Assuming the settlement is granted approval by the Nevada Gaming Commission (NGC), potentially as soon as next week, it would effectively bring about the resolution of a prolonged legal conflict spanning four years between Wynn and state gaming authorities.

Wynn will be bound by the settlement, which forbids him from taking on any executive or managerial positions in a Nevada gaming company. However, he will still be permitted to possess up to 5% of an authorized gaming company's shares. NGCB Chairman Kirk Hendrick refrained from providing any remarks on the settlement until the agency makes its official announcement.

Hendrick and George Assad, an NGCB board member, inked the agreement, while Brittnie Watkins, another board member, abstained.
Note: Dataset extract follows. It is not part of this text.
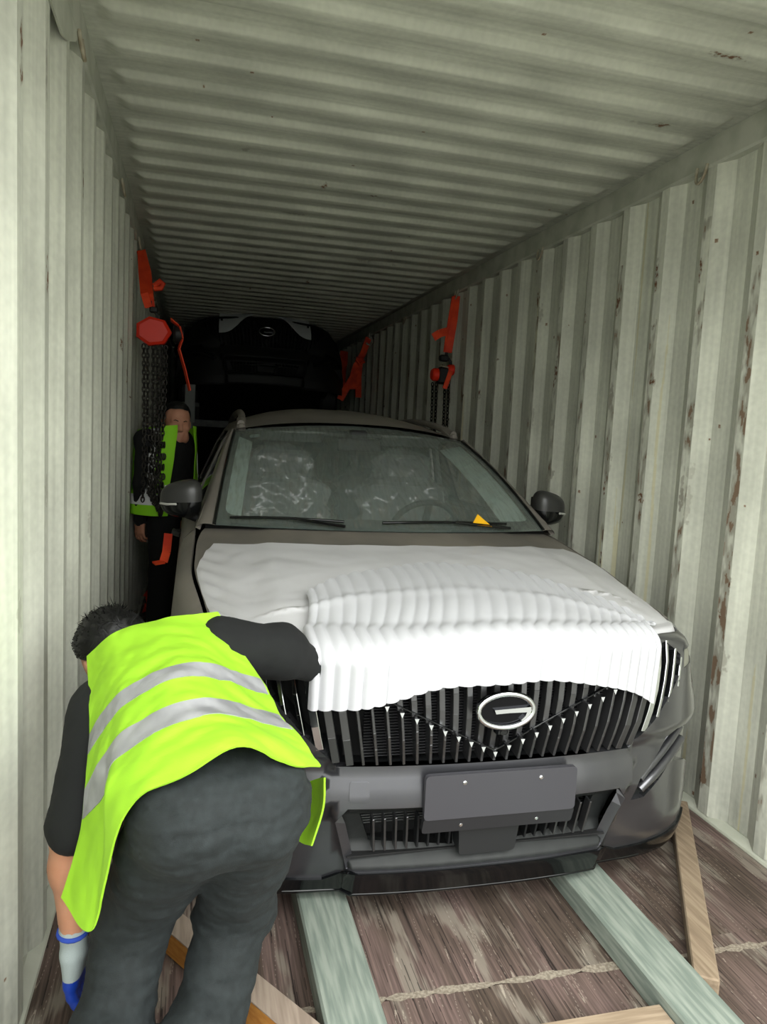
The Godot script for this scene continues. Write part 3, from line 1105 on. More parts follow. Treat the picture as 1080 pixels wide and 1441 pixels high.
func slat(s: Shape, at: Callable, y0: float, y1: float, w: float, depth: float, off: float) -> void:
	var m := 4
	for k in m:
		var a := body(at.call(lerpf(y0, y1, float(k) / m)))
		var b := body(at.call(lerpf(y0, y1, float(k + 1) / m)))
		b += (b - a).normalized() * 0.003
		var o := body_out(at.call(lerpf(y0, y1, (k + 0.5) / m)))
		s.bar(a + o * (off - depth * 0.5), b + o * (off - depth * 0.5), w, depth, o, 0.0015)


func wheel(car: Node3D, at: Vector3, sg: float, m_rim: Material) -> void:
	var w := Node3D.new()
	w.name = numbered("wheel", car)
	car.add_child(w, true)
	w.position = at
	var turn := Transform3D(Basis(Vector3.BACK, -sg * PI / 2), Vector3.ZERO)
	var s := Shape.new()
	s.lathe([Vector2(0.22, 0.09), Vector2(0.27, 0.105), Vector2(0.31, 0.10), Vector2(0.324, 0.07), Vector2(0.325, 0.0), Vector2(0.324, -0.07), Vector2(0.31, -0.10), Vector2(0.22, -0.09)], turn, 40)
	add("tyre", s, mat(Color(0.10, 0.10, 0.10), 0.9), w)
	s = Shape.new()
	s.lathe([Vector2(0.0, 0.06), Vector2(0.05, 0.065), Vector2(0.06, 0.05)], turn, 20)
	s.lathe([Vector2(0.20, 0.075), Vector2(0.225, 0.092), Vector2(0.222, -0.08)], turn, 40)
	for k in 5:
		var a := TAU * k / 5.0
		s.bar(turn * Vector3(0.03 * cos(a), 0.05, 0.03 * sin(a)), turn * Vector3(0.215 * cos(a), 0.07, 0.215 * sin(a)), 0.05, 0.02, turn.basis * Vector3.UP, 0.004)
	add("rim", s, m_rim, w)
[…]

She said the decision was due to her previous affiliation with a law firm that had represented Wynn, before she joined the board.

As part of the new agreement with the NGCB, Wynn has relinquished his opportunity for a public hearing. Nevertheless, should he violate any of the corrective actions, gaming regulators in Nevada reserve the option to nullify the agreement. They could then pursue disciplinary action against him, including new fines.

How Wynn Got Here

After stepping down from Wynn Resorts, disposing of his shares and relinquishing his gambling license in February 2018, Wynn asserted that the gambling authorities had no control over him. This decision came just a few weeks after a Wall Street Journal article uncovered a series of inappropriate behaviors spanning over 10 years.

The behavior included allegations of sexual misconduct and harassment made by female employees during his time as the chairman and CEO of Wynn. Company executives subsequently filed a total of five complaints in October 2019 with the intention of revoking Wynn's eligibility to hold casino licenses.

In November 2020, a judge made a ruling stating that Wynn's departure and the selling of his company effectively released him from the oversight of the NGCB and NGC. Nonetheless, the ruling was challenged in Nevada Supreme Court.

In March 2022, it overturned the initial verdict, asserting that the NGC had the legal obligation to consider the NGCB's decision before any court could weigh in. The commission then backed the board's authority over Wynn.

Wynn has repeatedly refuted the claims made against him. He now lives in Florida, and, according to Forbes, the 81-year-old man behind The Mirage, Treasure Island and Bellagio is worth $3.2 billion.